Et alors que tout a été mis au clair avec les staffs professionnels, à Loudenvielle l’été dernier, sur le fait que n’importe quel arbitre pouvait diriger chaque équipe du Top 14, il ne craint pas l’amalgame qui pourrait être fait par l’environnement extérieur sur sa proximité géographique avec le club « rouge et noir ». « Ça peut arriver, j’en ai conscience, avoue-t-il. Mais en fait, la chose qui m’importe, c’est de me concentrer sur moi, sur mes convictions, sur ce qui fait mes forces. On sait très bien, dans la fonction d’arbitre, qu’on ne peut pas satisfaire tout le monde. Que ce soit Toulouse ou une autre équipe, ça ne change rien. J’arbitre une équipe A contre une équipe B. Ce qui m’importe, c’est d’être performant parce que notre performance est scrutée et qu’on joue notre carrière également. »
Reconnaissant qu’il faudra « se servir de l’atmosphère » avant le match « pour avoir de l’énergie » plutôt que d’en perdre en étant « parasité par tout ce qui peut se passer à l’extérieur et au cours des cérémonies un peu particulières », celui qui découvrira le Stade de France au centre sera « focalisé sur (s) es process et (s) a conduite du match ».

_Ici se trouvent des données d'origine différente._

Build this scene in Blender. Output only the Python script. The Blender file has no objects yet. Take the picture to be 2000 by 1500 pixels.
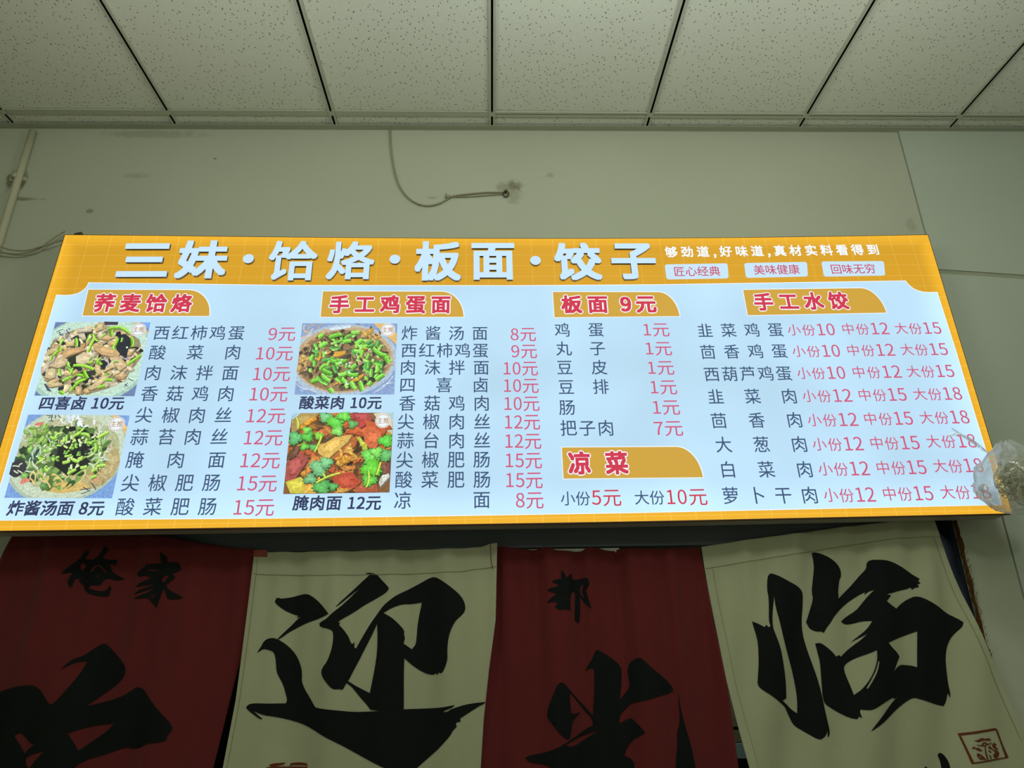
import bpy, bmesh, math, random, os
from mathutils import Vector, Matrix, geometry
SC = bpy.context.scene
COL = SC.collection

# ------------------------------------------------------------------ camera, light, exposure
cam_data = bpy.data.cameras.new('camera')
cam = bpy.data.objects.new('camera', cam_data); COL.objects.link(cam)
cam_data.sensor_fit = 'HORIZONTAL'; cam_data.sensor_width = 36.0; cam_data.lens = 24.1798
cam_data.clip_start = 0.02; cam_data.clip_end = 60
r_, u_, f_ = Vector((0.999446, -0.027505, -0.018740)), Vector((0.007731, -0.355804, 0.934529)), Vector((0.032372, 0.934156, 0.355394))
cm = Matrix.Identity(4)
for i in range(3):
    cm[i][0] = r_[i]; cm[i][1] = u_[i]; cm[i][2] = -f_[i]; cm[i][3] = (0.000000, -2.144335, 1.550000)[i]
cam.matrix_world = cm
SC.camera = cam
SC.view_settings.view_transform = 'Standard'
SC.view_settings.look = 'None'
SC.view_settings.gamma = 1.0
SC.view_settings.exposure = 0.0
SC.view_settings.use_curve_mapping = False

def lin(c):
    out = []
    for v in c[:3]:
        v = v / 255.0
        out.append(v / 12.92 if v <= 0.04045 else ((v + 0.055) / 1.055) ** 2.4)
    return tuple(out)

world = bpy.data.worlds.new('world'); SC.world = world; world.use_nodes = True
world.node_tree.nodes['Background'].inputs[0].default_value = (0.90, 1.0, 0.80, 1)
world.node_tree.nodes['Background'].inputs[1].default_value = 0.19

def area_lamp(name, loc, sx, sy, power, color):
    l = bpy.data.lights.new(name, 'AREA'); l.shape = 'RECTANGLE'; l.size = sx; l.size_y = sy
    l.energy = power; l.color = color
    o = bpy.data.objects.new(name, l); COL.objects.link(o); o.location = loc
    return o
ZC = 3.4237                       # ceiling height
# unseen lamp below the ceiling, spread over two points for width; another further back
def point_light(name, loc, power, radius, color):
    l = bpy.data.lights.new(name, 'POINT'); l.energy = power; l.shadow_soft_size = radius; l.color = color
    o = bpy.data.objects.new(name, l); COL.objects.link(o); o.location = loc
    return o
point_light('unseen_lamp', (-0.75, -1.35, ZC - 0.55), 11.5, 0.12, (0.93, 1.0, 0.87))
point_light('unseen_lamp.002', (1.15, -1.35, ZC - 0.55), 14.0, 0.12, (0.92, 1.0, 0.88))
point_light('unseen_lamp.003', (0.25, -1.05, ZC - 0.36), 5.0, 0.12, (0.92, 1.0, 0.90))  # third unseen point, added to brighten the middle of the ceiling
point_light('kitchen_fill', (1.0, 0.42, 2.2), 9.0, 0.08, (0.9, 1.0, 0.92))  # added unseen fill that lifts the hood rail out of the dark
point_light('unseen_lamp.001', (0.3, -4.0, ZC - 0.42), 30.0, 0.12, (0.92, 1.0, 0.80))

# ------------------------------------------------------------------ helpers
def tag(o, label=None, cat=None, group=None, kind=None):
    if label: o['label'] = label
    if cat: o['category'] = cat
    if group: o['group'] = group
    if kind: o['kind'] = kind
    return o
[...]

Avec comme vœu « un beau match de rugby, où l’équipe qui doit gagner gagne, où on ne parle pas de l’arbitre, où toutes les grosses décisions ont été bien prises et bien traitées ». Sa définition d’une finale réussie. Et de l’accomplissement, en attendant les matchs internationaux de l’été, d’une saison déjà très aboutie.